*INFORMATION PROVIDED*
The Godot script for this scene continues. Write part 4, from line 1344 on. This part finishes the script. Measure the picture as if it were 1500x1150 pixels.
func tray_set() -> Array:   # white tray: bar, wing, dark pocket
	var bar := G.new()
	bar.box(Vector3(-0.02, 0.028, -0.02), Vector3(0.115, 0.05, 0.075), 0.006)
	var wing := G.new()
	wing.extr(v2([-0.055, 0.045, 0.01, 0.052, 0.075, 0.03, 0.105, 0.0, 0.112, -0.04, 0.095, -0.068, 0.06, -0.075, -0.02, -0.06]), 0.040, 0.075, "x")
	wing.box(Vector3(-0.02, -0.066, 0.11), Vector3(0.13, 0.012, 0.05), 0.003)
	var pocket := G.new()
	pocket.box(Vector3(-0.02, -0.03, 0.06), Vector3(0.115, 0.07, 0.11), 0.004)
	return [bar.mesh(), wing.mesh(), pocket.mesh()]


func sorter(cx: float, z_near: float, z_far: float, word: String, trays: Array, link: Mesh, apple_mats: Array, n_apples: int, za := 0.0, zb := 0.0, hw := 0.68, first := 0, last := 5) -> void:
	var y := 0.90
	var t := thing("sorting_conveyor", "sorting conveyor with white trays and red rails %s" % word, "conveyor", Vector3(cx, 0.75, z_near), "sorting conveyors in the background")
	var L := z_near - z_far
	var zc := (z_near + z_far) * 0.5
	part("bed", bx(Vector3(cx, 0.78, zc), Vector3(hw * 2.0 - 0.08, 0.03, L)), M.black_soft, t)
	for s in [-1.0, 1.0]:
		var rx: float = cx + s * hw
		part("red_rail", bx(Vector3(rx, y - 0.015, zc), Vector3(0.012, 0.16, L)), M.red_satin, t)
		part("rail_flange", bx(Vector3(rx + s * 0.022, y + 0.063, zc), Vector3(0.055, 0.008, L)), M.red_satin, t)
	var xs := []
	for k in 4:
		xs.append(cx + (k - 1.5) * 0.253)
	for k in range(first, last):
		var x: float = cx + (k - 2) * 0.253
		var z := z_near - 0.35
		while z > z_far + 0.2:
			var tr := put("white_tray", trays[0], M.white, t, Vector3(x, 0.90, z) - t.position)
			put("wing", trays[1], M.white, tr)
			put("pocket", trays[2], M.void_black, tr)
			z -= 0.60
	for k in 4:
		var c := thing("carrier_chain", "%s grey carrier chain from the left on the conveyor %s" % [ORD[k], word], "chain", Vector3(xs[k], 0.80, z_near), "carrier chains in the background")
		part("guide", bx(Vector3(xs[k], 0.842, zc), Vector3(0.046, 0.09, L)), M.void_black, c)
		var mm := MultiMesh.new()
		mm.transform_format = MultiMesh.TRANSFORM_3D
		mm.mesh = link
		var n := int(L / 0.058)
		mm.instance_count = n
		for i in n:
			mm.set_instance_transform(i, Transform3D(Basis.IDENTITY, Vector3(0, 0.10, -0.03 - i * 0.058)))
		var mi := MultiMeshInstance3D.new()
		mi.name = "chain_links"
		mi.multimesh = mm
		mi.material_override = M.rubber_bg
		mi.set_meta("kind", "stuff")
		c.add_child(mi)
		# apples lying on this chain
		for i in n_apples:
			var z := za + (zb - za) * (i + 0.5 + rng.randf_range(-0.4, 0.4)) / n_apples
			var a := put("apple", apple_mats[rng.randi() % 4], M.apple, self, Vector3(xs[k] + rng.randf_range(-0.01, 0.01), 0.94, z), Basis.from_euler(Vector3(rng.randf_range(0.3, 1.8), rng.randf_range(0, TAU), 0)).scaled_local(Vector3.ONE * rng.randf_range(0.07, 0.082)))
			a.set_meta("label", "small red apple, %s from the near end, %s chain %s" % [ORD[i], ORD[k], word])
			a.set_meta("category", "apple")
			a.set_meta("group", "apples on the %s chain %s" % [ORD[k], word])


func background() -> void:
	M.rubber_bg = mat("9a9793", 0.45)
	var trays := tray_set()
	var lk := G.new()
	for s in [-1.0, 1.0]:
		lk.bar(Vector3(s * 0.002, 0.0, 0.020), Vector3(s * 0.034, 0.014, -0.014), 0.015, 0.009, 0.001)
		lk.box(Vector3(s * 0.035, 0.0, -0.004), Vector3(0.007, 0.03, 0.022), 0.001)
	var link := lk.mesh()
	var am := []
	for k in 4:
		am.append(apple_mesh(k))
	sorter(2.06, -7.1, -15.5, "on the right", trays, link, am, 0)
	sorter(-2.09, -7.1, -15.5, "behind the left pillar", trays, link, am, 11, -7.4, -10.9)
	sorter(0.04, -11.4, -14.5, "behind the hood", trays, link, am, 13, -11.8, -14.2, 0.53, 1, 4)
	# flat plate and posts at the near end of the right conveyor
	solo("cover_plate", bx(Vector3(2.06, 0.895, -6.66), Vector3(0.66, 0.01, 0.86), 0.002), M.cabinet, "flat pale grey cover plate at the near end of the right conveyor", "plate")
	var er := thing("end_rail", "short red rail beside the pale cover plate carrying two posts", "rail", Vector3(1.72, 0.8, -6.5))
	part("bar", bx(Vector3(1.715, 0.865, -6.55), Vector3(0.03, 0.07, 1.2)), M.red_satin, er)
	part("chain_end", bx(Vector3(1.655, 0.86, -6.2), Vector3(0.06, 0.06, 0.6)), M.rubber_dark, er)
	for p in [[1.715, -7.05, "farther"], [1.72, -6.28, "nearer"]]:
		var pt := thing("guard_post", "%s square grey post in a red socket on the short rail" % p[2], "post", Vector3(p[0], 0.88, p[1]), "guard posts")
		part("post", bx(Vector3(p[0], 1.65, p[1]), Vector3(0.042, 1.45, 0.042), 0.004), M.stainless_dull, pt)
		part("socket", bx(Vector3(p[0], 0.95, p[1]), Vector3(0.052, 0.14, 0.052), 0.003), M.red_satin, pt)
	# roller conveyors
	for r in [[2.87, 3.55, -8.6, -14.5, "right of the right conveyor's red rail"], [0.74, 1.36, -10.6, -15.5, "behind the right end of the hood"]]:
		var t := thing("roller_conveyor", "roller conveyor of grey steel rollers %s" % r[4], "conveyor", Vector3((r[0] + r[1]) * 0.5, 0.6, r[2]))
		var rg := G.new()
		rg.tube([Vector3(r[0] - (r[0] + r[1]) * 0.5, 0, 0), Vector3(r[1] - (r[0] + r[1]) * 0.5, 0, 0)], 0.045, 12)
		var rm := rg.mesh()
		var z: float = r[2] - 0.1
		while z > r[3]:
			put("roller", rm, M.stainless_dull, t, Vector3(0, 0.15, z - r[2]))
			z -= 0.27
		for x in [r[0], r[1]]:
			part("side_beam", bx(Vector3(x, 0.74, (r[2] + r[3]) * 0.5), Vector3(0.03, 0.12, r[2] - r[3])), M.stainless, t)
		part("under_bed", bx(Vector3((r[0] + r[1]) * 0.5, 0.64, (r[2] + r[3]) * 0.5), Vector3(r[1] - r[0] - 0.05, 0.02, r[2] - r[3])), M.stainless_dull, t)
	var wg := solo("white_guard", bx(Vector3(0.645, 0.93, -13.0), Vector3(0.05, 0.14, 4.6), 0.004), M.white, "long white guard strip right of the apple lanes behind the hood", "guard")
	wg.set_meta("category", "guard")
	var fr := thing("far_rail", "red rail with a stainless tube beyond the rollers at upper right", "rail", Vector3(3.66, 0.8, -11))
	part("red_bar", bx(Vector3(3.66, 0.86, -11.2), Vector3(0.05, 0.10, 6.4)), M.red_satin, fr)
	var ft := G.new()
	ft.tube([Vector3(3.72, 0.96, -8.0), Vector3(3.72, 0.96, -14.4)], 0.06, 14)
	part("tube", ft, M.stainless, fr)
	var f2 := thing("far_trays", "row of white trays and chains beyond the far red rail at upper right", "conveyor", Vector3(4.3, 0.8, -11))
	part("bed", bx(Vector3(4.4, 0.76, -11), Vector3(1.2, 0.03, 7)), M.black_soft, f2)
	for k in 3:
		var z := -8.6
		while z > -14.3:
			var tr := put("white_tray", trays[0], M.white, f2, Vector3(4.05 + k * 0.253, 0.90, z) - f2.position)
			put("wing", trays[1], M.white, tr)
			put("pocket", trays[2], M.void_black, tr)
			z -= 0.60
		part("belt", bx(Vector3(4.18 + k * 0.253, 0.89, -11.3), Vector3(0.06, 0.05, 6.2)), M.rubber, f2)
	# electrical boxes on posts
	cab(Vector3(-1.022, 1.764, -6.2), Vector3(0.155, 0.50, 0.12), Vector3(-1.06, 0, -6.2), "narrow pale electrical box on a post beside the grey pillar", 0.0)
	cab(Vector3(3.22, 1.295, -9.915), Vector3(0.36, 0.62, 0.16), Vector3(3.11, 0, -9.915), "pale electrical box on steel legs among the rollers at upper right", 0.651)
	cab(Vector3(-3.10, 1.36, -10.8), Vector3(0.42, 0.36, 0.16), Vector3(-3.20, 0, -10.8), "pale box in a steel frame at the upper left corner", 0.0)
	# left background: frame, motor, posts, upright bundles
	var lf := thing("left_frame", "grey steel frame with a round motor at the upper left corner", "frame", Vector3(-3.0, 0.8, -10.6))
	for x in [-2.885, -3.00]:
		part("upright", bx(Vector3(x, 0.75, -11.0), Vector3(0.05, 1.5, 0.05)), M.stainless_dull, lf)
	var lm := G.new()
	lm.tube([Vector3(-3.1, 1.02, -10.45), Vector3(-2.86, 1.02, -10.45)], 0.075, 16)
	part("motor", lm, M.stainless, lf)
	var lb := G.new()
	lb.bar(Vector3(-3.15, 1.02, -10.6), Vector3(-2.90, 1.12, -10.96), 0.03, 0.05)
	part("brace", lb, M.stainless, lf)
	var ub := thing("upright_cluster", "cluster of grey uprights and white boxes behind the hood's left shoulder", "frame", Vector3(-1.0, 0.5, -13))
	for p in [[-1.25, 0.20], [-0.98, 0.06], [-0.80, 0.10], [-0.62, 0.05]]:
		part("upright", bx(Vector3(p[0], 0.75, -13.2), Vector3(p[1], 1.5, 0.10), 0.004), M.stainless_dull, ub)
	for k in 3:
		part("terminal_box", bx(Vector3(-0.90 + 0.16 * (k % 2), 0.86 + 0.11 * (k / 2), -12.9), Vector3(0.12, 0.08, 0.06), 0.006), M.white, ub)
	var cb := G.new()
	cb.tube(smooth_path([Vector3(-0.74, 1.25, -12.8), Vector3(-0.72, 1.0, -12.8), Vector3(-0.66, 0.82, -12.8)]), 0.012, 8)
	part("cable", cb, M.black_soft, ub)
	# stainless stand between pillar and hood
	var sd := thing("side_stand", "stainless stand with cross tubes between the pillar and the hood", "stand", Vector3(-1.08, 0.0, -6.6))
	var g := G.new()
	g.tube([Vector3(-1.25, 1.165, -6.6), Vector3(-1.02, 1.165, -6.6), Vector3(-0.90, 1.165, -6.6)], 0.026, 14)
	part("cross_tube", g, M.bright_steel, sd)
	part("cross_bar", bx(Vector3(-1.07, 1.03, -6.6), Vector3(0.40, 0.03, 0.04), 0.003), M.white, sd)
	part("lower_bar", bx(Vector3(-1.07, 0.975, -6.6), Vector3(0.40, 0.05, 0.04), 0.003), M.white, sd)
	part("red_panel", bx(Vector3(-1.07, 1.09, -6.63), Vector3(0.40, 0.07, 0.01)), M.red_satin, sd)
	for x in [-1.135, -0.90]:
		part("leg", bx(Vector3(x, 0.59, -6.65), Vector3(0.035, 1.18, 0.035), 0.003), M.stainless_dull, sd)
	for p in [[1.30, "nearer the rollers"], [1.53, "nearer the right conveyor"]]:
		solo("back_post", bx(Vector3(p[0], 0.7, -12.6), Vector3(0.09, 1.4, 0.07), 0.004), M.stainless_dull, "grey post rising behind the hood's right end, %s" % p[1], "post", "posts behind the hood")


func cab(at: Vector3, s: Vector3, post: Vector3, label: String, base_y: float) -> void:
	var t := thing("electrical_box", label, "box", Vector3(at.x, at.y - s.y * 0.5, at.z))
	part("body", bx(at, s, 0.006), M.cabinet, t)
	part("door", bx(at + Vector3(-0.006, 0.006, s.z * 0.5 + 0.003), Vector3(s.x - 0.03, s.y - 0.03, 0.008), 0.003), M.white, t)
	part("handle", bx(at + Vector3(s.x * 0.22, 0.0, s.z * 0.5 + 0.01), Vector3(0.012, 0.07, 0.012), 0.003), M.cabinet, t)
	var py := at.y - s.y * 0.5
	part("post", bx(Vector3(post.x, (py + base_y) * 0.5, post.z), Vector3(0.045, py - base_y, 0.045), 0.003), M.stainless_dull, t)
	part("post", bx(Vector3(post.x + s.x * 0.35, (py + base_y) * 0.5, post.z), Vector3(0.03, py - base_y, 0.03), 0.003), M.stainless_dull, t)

*WHAT IS NEEDED*
Write down again the exact lines running from the beginning of the data to the line containing "return [bar.mesh(), wing.mesh(), pocket.mesh()]", with both ends included.

*CORRECT ANSWER*
The Godot script for this scene continues. Write part 4, from line 1344 on. This part finishes the script. Measure the picture as if it were 1500x1150 pixels.
func tray_set() -> Array:   # white tray: bar, wing, dark pocket
	var bar := G.new()
	bar.box(Vector3(-0.02, 0.028, -0.02), Vector3(0.115, 0.05, 0.075), 0.006)
	var wing := G.new()
	wing.extr(v2([-0.055, 0.045, 0.01, 0.052, 0.075, 0.03, 0.105, 0.0, 0.112, -0.04, 0.095, -0.068, 0.06, -0.075, -0.02, -0.06]), 0.040, 0.075, "x")
	wing.box(Vector3(-0.02, -0.066, 0.11), Vector3(0.13, 0.012, 0.05), 0.003)
	var pocket := G.new()
	pocket.box(Vector3(-0.02, -0.03, 0.06), Vector3(0.115, 0.07, 0.11), 0.004)
	return [bar.mesh(), wing.mesh(), pocket.mesh()]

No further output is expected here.